Досадно было покидать Сен-Пьер как раз тогда, когда листья буков стали восхитительно желтеть и краснеть, погода продолжала быть теплой и даже жаркой (во время моего пребывания в Руане я внутри собора буквально обливался потом), а колючие кустарники по дорогам густо покрылись черными, похожими на малину ягодами (ежевикой?), до которых я был большой охотник (особенно до пирогов с начинкой этих «мюр», божественно приготовляемых Атей).

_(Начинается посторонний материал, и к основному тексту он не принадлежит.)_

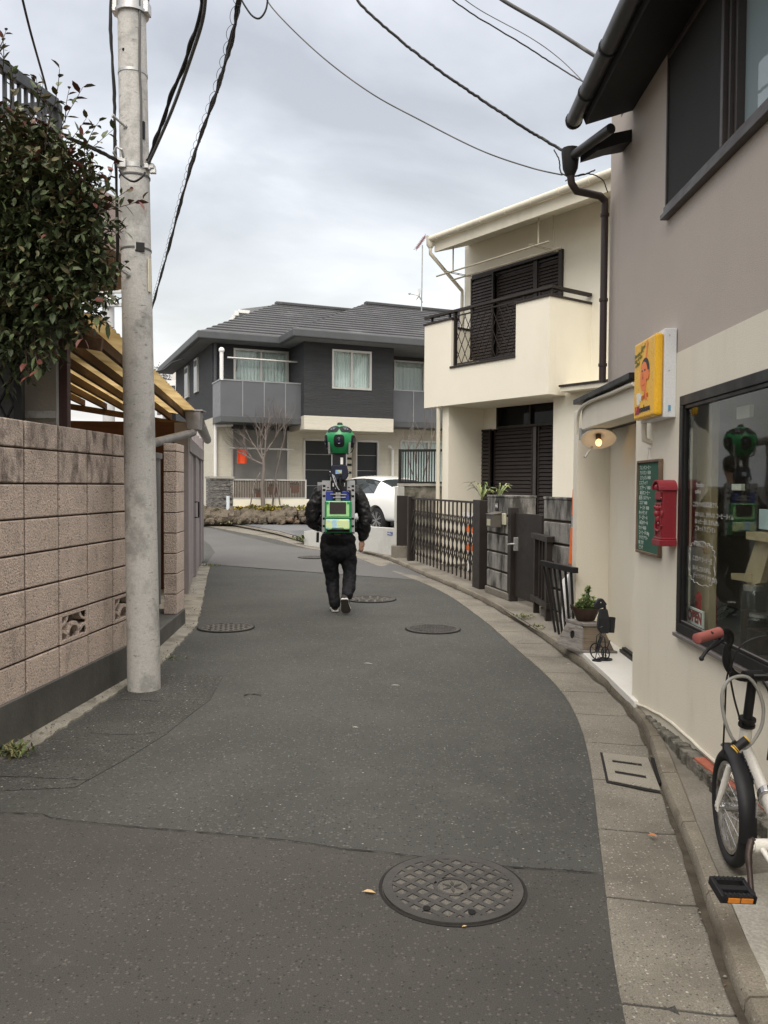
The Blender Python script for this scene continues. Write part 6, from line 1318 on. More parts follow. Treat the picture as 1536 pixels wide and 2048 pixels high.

Но вот стали приходить телеграммы и письма то от княгини, то от Дягилева, требовавшие моего возвращения в Париж. Вскоре прибыли и Тенишевы. Князю надлежало приступить к более последовательному и непосредственному наблюдению за устройством Русского отдела на Всемирной выставке, а обе княгини решили зорко следить за тем, как бы Вячеслав Николаевич, вкусу которого они не доверяли, не натворил чего-либо непоправимого. Костя Сомов, уехавший на лето в Россию, не счел по возвращении удобным возобновлять наем своей мастерской во дворе нашего дома и поселился в небольшой, довольно комфортабельной комнате на соседней рю Леопольд Робер, нам же эта его измена пришлась кстати, ибо при осложнении (в связи с рождением второй дочери) хозяйственных забот моей жене становилось обременительным иметь ежедневным гостем хотя бы и очень близкого, но все же постороннего человека. Более значительным усовершенствованием нашего житья-бытья для меня лично было то, что мы принаняли еще одну квартиру в две комнаты с кухней по нашей же лестнице, но двумя этажами выше. Обе эти мои комнаты выходили на север и могли мне служить для живописи. В гостиной я устроил мастерскую, и она скоро приняла, благодаря мольбертам и стойкам с папками, соответствующий технический аспект, вторая же комната предназначалась под мои литературные занятия. Я и до того писал немало – для собственного удовольствия, – теперь же, ввиду создания нашего журнала, я почувствовал себя обязанным более последовательно прибегать к перу. О таком моем долге постоянно напоминали в письмах и друзья, особенно Сережа.